On Fri, Jan 6, 2017 at 4:45 PM, Martin Hanson
<greencopperm...@yandex.com> wrote:
> Yes, it can be argued that since we cannot get any open hardware at all it
doesn't matter whether the firmware is located on a ROM or if it's installed
by the kernel, but if we use that logic we might as well just use whatever
binary driver blob the vendors make for everything, right?
>
> If no, then why not, what's the difference between running closed source
firmware and closed source drivers?

The difference is, closed source firmware runs on the device itself
and if it's buggy, generally the most it will do is make the device
appear to be non-functional or unreliable.  An open-source driver
can detect a device malfunction and handle it (or if it doesn't
it can potentially be modified to do so).

A closed source driver runs as part of the kernel and has ready
access to all parts of the kernel, and even user memory.  A
buggy driver could merely cause the device to appear to work
improperly (if you're lucky), or it could corrupt kernel memory
in subtle ways causing unrelated parts of the system to fail
after an indeterminate amount of time has passed, and in
such a situation there is little you can do to reasonably fix
the problem without driver source except to remove the driver.

Clearly the second situation (closed driver) is the worse one to
be in, and from a practical perspective, the first one is nearly
unavoidable nowadays.  Even my mouse has closed-source
firmware in it and there is little point in putting an extra prompt
in the installer that shows up depending on whether my firmware
is pre-installed in a ROM or not.  Because let's be clear here,
that's what that prompt signaled.  Not that your device may
be using non-free firmware, but rather that your device doesn't
store its firmware on-board but needs to have it loaded.
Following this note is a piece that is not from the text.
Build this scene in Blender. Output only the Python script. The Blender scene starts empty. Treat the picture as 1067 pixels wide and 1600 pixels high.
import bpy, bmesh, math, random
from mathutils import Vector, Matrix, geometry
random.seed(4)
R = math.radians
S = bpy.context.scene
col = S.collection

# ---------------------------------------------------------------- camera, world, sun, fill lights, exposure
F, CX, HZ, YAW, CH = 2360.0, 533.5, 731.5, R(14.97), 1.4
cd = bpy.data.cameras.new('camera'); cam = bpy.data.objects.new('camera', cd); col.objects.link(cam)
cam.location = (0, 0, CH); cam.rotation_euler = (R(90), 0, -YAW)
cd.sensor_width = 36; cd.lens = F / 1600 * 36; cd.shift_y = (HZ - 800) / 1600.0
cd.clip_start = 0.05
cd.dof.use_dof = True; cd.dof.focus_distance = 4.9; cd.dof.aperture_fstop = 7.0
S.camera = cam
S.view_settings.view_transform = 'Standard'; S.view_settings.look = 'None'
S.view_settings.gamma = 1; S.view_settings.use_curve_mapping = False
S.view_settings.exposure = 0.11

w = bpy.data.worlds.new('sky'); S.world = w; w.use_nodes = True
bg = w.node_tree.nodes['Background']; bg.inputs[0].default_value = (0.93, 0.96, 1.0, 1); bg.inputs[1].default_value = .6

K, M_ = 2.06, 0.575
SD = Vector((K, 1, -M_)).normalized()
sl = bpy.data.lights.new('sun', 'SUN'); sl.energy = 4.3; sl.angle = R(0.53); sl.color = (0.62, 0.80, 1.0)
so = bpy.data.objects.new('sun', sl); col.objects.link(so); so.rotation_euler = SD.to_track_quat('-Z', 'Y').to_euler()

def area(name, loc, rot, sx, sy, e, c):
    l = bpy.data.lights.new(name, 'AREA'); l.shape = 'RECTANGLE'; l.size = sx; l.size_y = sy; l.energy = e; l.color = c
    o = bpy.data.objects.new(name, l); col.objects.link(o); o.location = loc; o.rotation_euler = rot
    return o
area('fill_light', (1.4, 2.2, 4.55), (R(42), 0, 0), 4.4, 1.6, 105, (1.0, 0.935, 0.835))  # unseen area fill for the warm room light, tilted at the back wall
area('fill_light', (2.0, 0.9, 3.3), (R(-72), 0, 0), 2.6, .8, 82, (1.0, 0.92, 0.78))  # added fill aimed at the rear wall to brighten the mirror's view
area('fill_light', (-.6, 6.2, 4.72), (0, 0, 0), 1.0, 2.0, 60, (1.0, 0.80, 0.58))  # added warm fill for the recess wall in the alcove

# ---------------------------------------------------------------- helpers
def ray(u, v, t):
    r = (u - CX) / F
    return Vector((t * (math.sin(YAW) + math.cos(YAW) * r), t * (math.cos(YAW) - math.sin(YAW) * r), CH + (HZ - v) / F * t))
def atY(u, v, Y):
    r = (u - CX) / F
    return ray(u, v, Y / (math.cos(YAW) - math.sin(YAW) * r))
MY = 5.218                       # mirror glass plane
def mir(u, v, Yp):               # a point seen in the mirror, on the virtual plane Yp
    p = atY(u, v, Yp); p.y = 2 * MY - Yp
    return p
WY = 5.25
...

Maybe someday we will have virtual kernels running in user
mode jails where we can safely run closed driver blobs without
risking the rest of the kernel, and if that ever happens then
maybe closed driver blobs might be OK.

If you absolutely refuse to use non-free hardware then the prompt
will not save you -- all a vendor has to do to evade the prompt is
put their firmware in ROM.  Your only solution here is dligent
research and careful choice of vendors, and if you're doing that
then the prompt isn't needed anyway.

So the prompt was ignored by the people who don't care, and
ineffective for the people who do care, and therefore useless.